I can shear sheep by hand. (In New Zealand, you can make $1.50 per. It’s hard work. If you get in too big of a rush, you’ll clip them and then you have greasy blood as well. Plus they are noisy and really stink.

I check the Farmer’s Almanac to make sure that it’s the right time of the moon to do this stuff (of course). I even check with the FA to make sure it’s the right time to do any cutting on my own self. It’s worked on everything so far, so who am I to scoff at it. (No one. It worked for my Da and for his Da and that is scientific enough for me!)

I can irrigate with pipes. There’s a little trick to it, plus you’ll find yourself setting a couple of hundred pipe at a clip. Not for crybabies.

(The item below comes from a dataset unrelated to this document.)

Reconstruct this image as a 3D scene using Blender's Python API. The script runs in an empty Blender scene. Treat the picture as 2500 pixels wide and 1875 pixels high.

I can tell what is growing pretty much every where I go. If I don’t know what it is, I’ll get out of the car and go look.
My kids can recognize most everything that grows in California.

I have a sometimes foolish belief that you should stay in a friendship and work things out. Not all friendships are meant to be forever. They wax and wane, of course and sometimes you discover a friend is one of those who delight in getting pissed off and saying “How. Dare. You.” Those? The ball is in their court. Sometimes walking away is the smartest in my humble opinion. I’ve learned some relationships are poison from the get go. Then there are friendships I’m willing to wait out because I am so truly fond of the person. It’s a case by case thing and none of it is done on a whim.

I’m a passable knitter. I do it for the Zen, not to pile up sweaters and socks. Speed is not my aim. I like the way it all feels and sounds, so when I am totally frazzled, I knit.

I love to read. I have books in stacks everywhere I light, because I’m afraid I’ll be stuck somewhere with NOTHING TO READ.
In fact, my most serious worry in life is that I will close a half finished book and die before morning and never know how it ended.

I love my children and my dogs to a distraction. It has been hard to let my children go off and chose their own paths. It was hard to let them have their own experiences in school, since I was all too eager to MAKE them be what I wanted them to be. My way was better. Let them explore. Let them make and live with their choices. Let the chose friends and decide that maybe they weren’t the best choices in the long run. Of course, my dogs aren’t nearly as well behaved as my children.

I think the sweetest thing my daughter ever said to me was “You were sooo right, Mom! You were right about EVERYTHING! X was no friend at all. Z makes terrible choices. J just wants to party. You let me figure it all out on my own and now I know how to do it!”

Well, that was my goal. So I guess that’s something I knew how to do, too.